The tech giant is planning to build 1.08 million square feet of new offices in three six-story buildings and two six-level parking garages and demolish two existing two-story office buildings on its 29-acre campus. Currently, about 1,400 employees work at the site in the 700 and 800 blocks of Middlefield Road near the Sunnyvale border, and LinkedIn plans to bring in up to 3,060 additional employees, though at least half of the new construction won’t occur until 2022 or later.

The City Council on Nov. 27 unanimously approved the project, calling it a preview of higher-intensity office development in the works for the East Whisman plan area. LinkedIn’s project will come back for a second and final reading at the council’s Dec. 11 meeting.

“One of the benefits of this project is that it proves conclusively that we are not a one-company town,” Mayor Lenny Siegel said at the meeting. “We are planning to put substantial housing nearby. People who live in the new housing will be able to work at this project. … It’s part of the emerging vision that we have as a city for the entire East Whisman area.”

As part of the project, LinkedIn will provide $11 million toward transportation improvements, which  could pay for safety and congestion fixes on one side of the State Road 237/Middlefield Road intersection.

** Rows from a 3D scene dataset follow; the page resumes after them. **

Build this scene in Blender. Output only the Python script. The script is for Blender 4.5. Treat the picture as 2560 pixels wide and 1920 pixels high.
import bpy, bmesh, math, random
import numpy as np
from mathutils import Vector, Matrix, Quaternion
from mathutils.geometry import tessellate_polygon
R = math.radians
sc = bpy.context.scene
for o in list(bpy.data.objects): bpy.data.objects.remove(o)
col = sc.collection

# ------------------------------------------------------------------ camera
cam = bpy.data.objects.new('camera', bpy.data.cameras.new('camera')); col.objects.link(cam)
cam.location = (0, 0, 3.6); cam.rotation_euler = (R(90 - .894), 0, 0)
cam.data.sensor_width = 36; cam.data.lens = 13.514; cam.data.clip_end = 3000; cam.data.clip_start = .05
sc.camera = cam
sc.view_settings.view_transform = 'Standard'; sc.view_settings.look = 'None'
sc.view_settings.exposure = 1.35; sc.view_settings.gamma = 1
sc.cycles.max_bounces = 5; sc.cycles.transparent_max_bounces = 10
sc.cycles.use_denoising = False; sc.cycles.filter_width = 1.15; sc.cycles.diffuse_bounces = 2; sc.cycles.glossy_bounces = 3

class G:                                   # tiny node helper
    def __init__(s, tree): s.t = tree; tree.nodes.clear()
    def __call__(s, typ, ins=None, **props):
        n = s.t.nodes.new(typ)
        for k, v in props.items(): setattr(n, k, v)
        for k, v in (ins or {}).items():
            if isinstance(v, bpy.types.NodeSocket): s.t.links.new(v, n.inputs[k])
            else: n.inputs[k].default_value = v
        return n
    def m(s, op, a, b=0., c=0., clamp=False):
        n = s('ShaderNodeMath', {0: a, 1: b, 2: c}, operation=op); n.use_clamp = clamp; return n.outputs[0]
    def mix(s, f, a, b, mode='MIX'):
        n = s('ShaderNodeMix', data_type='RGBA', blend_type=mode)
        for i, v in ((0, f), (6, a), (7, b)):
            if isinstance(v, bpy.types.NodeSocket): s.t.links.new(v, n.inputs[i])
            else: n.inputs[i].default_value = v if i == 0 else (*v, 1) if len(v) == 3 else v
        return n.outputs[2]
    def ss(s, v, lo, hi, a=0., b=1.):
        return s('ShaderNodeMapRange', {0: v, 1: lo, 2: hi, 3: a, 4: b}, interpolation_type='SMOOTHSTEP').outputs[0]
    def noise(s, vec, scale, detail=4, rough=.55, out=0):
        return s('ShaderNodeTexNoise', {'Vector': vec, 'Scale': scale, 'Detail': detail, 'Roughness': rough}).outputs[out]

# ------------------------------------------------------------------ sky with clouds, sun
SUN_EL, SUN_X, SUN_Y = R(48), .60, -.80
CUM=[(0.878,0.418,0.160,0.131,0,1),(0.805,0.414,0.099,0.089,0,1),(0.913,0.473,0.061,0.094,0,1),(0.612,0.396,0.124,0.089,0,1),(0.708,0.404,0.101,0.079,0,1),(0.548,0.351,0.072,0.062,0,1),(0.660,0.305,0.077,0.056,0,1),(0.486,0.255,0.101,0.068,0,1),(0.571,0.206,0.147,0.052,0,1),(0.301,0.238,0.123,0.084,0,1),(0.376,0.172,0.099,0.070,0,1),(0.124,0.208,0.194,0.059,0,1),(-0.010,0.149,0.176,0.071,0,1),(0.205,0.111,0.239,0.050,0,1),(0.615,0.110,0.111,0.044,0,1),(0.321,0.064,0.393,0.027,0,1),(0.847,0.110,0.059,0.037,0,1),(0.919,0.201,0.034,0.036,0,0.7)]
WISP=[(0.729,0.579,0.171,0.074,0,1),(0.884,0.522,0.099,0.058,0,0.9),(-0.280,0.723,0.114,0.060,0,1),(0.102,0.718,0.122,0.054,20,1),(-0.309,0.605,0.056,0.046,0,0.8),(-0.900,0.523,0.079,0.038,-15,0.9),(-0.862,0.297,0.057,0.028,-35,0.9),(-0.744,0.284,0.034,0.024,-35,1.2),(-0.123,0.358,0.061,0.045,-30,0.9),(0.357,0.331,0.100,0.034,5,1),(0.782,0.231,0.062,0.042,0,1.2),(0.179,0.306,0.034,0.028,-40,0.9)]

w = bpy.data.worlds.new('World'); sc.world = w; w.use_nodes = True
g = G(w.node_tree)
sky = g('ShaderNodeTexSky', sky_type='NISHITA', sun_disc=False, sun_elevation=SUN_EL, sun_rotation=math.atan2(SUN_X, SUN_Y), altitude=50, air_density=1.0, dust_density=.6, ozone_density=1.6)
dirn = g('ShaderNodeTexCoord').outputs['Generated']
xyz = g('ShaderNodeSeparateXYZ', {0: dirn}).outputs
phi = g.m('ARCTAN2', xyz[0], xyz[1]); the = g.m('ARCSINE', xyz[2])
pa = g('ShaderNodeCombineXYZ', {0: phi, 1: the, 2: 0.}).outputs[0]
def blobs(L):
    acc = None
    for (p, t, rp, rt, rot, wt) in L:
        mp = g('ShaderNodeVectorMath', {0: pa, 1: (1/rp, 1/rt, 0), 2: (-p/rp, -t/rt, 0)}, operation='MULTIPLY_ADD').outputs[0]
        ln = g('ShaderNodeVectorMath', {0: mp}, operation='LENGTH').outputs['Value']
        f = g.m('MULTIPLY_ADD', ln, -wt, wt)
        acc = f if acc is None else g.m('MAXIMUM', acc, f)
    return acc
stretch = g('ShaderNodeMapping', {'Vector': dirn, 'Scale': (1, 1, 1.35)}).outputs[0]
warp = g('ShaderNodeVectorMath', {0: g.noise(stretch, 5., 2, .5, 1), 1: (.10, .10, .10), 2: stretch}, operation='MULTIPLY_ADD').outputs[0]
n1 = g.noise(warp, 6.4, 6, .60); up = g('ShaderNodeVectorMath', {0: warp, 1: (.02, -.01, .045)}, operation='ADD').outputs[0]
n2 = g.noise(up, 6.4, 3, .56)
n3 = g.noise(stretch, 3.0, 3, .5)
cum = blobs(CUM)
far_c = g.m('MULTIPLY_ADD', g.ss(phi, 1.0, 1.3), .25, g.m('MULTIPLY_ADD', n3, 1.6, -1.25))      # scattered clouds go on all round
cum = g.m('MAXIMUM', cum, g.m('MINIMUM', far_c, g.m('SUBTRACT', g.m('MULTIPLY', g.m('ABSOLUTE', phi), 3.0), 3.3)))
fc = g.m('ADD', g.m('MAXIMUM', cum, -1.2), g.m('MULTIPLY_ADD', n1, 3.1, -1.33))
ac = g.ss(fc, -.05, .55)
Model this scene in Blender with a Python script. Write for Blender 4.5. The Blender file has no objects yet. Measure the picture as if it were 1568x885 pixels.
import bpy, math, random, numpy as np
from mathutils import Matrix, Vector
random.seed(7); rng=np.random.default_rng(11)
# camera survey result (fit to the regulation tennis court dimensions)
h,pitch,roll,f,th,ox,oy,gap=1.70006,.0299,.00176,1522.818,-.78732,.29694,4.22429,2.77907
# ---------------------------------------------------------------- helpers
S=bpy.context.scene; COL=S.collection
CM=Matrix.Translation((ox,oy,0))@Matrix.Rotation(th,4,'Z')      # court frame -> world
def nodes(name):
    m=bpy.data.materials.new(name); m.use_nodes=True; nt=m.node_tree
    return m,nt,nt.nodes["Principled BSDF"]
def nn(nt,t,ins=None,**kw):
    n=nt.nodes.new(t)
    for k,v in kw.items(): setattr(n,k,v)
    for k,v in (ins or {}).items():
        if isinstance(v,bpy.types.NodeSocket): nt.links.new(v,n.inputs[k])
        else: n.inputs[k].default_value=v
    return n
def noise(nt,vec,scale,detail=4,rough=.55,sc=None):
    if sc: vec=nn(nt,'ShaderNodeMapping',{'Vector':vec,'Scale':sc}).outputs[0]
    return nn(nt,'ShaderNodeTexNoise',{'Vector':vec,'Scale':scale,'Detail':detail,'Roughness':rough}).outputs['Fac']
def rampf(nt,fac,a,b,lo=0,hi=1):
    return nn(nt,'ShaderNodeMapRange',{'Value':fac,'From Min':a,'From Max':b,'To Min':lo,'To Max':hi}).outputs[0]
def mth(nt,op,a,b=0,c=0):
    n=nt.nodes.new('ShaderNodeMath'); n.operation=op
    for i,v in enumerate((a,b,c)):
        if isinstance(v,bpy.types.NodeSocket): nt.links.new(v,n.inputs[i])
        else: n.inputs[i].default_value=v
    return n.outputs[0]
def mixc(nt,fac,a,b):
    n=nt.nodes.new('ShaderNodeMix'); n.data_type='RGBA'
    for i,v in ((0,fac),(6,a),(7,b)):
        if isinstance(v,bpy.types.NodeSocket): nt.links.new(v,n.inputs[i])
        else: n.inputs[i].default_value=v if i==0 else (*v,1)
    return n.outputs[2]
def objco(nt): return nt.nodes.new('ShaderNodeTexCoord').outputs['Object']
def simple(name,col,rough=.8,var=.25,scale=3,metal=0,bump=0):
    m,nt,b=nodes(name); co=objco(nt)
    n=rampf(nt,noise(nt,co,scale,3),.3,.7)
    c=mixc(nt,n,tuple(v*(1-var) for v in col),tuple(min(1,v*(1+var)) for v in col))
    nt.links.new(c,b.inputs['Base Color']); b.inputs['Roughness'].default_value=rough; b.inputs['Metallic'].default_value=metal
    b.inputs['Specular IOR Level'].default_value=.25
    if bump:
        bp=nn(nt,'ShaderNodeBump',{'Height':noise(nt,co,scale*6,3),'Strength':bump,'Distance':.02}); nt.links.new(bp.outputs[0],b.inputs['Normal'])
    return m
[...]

LinkedIn has already given $10 million to Housing Trust Silicon Valley, a nonprofit housing loan fund, which is being used to help build 163 new below-market housing units at 950 W. El Camino Real and 1100 La Avenida Ave. in Mountain View. Twenty of the units will be preserved for permanent supportive housing and 93 units will be set aside for residents who make 60 percent or below the area median income, according to Housing Trust. LinkedIn also has pledged $5 million toward affordable housing units throughout the Bay Area through Housing Trust’s new TECH Fund.

The first phase of LinkedIn’s project will be to erect a new building and parking garage along Middlefield Road, removing 419 trees — 138 of them heritage trees — and plant 1,000 new trees. The three new buildings will be built to LEED Platinum, feature bird-safe designs, solar panels to reduce grid energy by 23 percent and reclaimed water for most nonpotable uses, saving 9.5 million gallons of drinking water annually, according to James Morgensen, LinkedIn vice president of workplace services.

Vice Mayor Lisa Matichak lauded the company for making sure that all loading and unloading of private buses occurs on its property rather than city streets, but like some other council members, was disappointed that the project would only fund improvements to one side of the 237/Middlefield interchange.

The city will receive $42 million in one-time development fees, Morgensen added, and LinkedIn will pay a yearly property tax increase of $2.2 million. Local elementary and high school districts will receive an additional combined $5.1 million in property taxes annually, while Santa Clara County will receive $2.2. million and Foothill-DeAnza Community College District will get $1 million.